Alan White with the Downbeats, a Ferryhill beat band which played Beatles covers in Durham clubs in the late 1960s. This picture was lent to Memories by lead singer Ken Potts, on the right, who in later life became a busman in Ferryhill. Also in the picture are Dave Roberts and Dom Aston
After the Broom, Alan started at Bishop Auckland Technical School training to be a draughtsman with the hope one day of becoming an architect, but the Downbeats had turned into the Blue Chips and won a recording contract in a national competition.
“I shall always remember the school principal called me into his office and said congratulations and that I should stick with the music because I must be pretty good and that I'd make money,” he said. “That was pretty radical advice for a principal of a school!"
It led to him joining The Gamblers, a Newcastle band who were backing Billy Fury on a continental tour.

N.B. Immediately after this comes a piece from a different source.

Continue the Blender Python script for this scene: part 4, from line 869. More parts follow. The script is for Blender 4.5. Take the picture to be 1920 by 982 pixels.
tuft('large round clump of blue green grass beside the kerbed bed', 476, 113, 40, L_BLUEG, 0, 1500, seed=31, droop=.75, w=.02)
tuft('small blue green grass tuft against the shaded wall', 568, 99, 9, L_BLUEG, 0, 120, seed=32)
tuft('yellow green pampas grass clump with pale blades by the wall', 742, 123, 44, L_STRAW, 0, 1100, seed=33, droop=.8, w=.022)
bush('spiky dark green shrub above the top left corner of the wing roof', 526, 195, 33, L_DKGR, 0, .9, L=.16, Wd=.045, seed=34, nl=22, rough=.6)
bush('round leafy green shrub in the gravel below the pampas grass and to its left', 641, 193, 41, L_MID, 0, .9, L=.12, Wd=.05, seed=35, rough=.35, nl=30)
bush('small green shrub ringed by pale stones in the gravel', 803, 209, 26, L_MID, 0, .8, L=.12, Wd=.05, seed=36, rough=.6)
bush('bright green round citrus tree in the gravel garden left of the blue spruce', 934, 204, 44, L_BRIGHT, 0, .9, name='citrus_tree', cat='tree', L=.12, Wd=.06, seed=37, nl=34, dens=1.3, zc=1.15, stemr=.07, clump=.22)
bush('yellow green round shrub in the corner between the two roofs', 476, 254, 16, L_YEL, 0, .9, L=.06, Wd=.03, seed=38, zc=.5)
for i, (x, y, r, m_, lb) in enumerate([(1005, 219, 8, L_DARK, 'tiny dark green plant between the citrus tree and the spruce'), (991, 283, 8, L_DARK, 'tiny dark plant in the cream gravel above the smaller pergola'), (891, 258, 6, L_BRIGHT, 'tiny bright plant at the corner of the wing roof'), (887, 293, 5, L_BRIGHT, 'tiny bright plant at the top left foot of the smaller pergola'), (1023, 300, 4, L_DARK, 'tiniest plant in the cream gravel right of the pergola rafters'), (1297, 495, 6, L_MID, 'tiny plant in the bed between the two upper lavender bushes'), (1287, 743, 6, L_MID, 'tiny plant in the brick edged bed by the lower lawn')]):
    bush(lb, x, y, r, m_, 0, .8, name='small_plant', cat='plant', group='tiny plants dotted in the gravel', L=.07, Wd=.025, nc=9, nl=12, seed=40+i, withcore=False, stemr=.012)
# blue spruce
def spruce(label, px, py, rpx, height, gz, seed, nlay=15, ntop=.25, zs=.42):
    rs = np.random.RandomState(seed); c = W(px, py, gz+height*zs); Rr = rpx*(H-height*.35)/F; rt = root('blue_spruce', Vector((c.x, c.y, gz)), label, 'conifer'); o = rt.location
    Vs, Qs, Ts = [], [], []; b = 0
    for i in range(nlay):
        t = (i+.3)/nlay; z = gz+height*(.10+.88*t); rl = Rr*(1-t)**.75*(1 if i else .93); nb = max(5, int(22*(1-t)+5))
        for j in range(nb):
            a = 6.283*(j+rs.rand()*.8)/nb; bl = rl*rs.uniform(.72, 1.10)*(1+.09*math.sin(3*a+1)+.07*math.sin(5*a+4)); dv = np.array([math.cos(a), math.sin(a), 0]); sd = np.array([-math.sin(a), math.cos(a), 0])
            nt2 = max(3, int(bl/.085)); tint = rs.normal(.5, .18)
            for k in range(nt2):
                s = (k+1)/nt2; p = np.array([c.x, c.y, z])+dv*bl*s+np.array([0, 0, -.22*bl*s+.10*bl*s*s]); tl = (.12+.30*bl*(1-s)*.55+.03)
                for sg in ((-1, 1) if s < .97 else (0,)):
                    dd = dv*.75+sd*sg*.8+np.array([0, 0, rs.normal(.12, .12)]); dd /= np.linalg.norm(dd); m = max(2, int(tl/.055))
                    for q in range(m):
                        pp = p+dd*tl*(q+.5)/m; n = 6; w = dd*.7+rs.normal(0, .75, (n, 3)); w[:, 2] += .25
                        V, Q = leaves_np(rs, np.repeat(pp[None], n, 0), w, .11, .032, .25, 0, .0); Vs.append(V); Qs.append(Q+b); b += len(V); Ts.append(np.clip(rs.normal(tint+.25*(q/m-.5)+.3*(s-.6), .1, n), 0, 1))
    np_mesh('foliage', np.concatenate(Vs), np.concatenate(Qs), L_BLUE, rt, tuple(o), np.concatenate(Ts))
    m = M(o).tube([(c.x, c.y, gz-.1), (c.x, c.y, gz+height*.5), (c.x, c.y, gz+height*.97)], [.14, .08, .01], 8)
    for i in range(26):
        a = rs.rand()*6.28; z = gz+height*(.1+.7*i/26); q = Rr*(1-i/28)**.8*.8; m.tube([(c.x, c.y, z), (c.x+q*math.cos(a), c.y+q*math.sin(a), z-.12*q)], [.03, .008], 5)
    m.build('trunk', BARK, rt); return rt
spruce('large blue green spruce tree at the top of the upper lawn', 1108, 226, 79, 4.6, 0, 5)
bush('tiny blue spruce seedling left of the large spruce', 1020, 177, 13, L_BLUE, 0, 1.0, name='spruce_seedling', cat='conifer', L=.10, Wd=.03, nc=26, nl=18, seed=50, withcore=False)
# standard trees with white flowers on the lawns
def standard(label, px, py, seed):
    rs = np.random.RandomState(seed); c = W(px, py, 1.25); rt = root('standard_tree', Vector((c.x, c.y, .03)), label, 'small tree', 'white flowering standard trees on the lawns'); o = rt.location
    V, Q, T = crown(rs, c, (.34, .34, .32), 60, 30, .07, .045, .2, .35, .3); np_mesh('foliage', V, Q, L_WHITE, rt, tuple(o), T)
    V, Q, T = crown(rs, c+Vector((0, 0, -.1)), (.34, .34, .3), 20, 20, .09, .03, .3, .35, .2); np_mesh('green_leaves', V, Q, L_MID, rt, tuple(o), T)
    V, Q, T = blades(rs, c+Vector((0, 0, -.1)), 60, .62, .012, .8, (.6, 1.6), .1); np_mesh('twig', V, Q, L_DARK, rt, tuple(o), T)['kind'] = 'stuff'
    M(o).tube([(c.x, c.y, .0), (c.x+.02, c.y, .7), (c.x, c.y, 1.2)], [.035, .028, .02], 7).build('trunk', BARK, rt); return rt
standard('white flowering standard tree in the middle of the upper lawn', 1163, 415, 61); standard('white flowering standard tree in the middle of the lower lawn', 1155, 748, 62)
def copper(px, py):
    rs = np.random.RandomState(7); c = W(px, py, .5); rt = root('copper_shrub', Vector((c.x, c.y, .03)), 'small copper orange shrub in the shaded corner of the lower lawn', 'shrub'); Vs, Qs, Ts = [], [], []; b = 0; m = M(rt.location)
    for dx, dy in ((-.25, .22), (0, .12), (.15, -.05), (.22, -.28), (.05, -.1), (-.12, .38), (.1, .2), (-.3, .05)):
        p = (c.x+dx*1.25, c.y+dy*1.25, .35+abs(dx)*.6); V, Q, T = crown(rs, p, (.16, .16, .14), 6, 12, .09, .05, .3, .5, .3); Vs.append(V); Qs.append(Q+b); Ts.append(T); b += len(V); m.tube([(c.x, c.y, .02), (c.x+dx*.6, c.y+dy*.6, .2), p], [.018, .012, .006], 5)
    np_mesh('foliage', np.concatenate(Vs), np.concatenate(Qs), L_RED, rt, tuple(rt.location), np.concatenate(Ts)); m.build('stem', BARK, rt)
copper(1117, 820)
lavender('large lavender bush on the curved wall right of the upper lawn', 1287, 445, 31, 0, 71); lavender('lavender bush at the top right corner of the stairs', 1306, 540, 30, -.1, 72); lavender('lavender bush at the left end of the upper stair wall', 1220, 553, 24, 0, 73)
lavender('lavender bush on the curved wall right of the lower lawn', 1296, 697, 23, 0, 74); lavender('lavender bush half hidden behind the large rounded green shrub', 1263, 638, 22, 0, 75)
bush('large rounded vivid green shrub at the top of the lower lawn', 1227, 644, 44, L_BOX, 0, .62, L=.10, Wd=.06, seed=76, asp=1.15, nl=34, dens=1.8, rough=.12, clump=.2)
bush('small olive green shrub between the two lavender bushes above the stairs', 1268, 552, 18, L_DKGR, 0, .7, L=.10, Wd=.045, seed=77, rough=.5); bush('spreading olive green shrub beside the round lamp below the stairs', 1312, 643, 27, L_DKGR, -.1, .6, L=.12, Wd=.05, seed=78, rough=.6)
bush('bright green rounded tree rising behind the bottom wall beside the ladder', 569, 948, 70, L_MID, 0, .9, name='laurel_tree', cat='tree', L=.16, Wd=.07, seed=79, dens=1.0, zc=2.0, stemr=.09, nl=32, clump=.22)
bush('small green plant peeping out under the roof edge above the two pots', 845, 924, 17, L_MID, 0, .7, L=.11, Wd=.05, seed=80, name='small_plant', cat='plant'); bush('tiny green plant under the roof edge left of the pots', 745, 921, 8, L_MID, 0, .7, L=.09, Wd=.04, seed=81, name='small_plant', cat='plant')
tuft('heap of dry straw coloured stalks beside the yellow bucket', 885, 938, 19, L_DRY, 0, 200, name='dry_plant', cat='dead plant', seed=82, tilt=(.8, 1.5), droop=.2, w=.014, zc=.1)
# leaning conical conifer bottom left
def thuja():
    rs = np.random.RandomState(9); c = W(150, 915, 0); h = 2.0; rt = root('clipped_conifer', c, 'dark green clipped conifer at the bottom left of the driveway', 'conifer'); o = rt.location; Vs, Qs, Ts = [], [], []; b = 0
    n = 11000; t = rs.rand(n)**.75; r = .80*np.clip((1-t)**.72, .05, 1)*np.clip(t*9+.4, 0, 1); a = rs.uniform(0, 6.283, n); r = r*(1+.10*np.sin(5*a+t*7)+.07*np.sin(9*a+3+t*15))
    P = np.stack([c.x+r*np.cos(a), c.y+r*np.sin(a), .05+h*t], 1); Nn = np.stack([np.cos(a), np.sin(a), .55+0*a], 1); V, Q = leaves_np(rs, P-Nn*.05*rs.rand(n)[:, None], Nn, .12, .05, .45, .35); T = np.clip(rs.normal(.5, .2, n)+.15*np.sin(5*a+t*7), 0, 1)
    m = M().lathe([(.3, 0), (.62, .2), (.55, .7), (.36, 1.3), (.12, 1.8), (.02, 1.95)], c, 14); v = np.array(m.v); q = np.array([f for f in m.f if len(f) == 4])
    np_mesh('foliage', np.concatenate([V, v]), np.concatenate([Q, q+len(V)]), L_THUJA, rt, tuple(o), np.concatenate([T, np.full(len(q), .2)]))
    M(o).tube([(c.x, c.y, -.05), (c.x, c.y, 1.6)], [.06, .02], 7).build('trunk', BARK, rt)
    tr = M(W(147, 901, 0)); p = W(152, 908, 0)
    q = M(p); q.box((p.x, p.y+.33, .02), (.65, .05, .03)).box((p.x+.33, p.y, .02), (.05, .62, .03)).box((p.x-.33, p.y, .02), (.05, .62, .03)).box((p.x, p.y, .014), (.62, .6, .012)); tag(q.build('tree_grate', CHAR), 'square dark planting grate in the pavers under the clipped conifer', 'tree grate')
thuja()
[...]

His parents waved him off from Newcastle station, anxious at the thought of their kid getting mixed up in the heady world of rock ‘n’ roll.
Alan White's mother, May, with her favourite picture of him at her home in Ferryhill in 1998
“It was the first real time he'd been away," May told the Echo. "You do worry about things, like the drugs, and we did try to keep a tag on him, but his uncle Kenny said that he'd had the chance to go into music but he hadn't been allowed, and he said 'Don't stop him'. So we decided to let him make his own mind up."
The tour in Germany lasted three months. "I grew up very quickly," said Alan. It led to work with Alan Price, and in a London club, he was spotted by Lennon.
John Lennon with Yoko Ono in 1973, when Alan was working with them
"The next day he rang me up to ask me to come and play on TV in Toronto with Eric Clapton and Yoko," said Alan. "I thought someone was playing a joke on me and I put the phone down, so he had to call back."
It was the start of a three-year working relationship, which included the recording of the Imagine album, and its famous title track. “I came up with what I thought was an appropriate approach to the song, nothing really complicated,” he said, “but that’s what it called for.” He also played vibrophone on Jealous Guy.
Through Lennon, Alan got to know George Harrison and worked on his best-known solo works, Instant Karma and My Sweet Lord.
"One minute I was playing with my band and then the next with all of those Beatles," Alan said in 1998, still amazed at the turnaround of the early 1970s.
Alan White behind his drumkit
After touring with The Who, Ginger Baker and Joe Cocker, in 1973 he joined Yes with Jon Anderson and Rick Wakeman. "I said I'd give it three months, and I'm still there 26 years later," he said.
In fact, it was to be 49 years, which included their biggest hits Wonderous Stories of 1977 and Owner Of A Lonely Heart in 1983. Since 2016, due to ill health, his involvement with Yes has been reduced, but he was due to celebrate his 50th anniversary with the band by joining their tour this autumn. Yes are now going to dedicate the tour to his memory.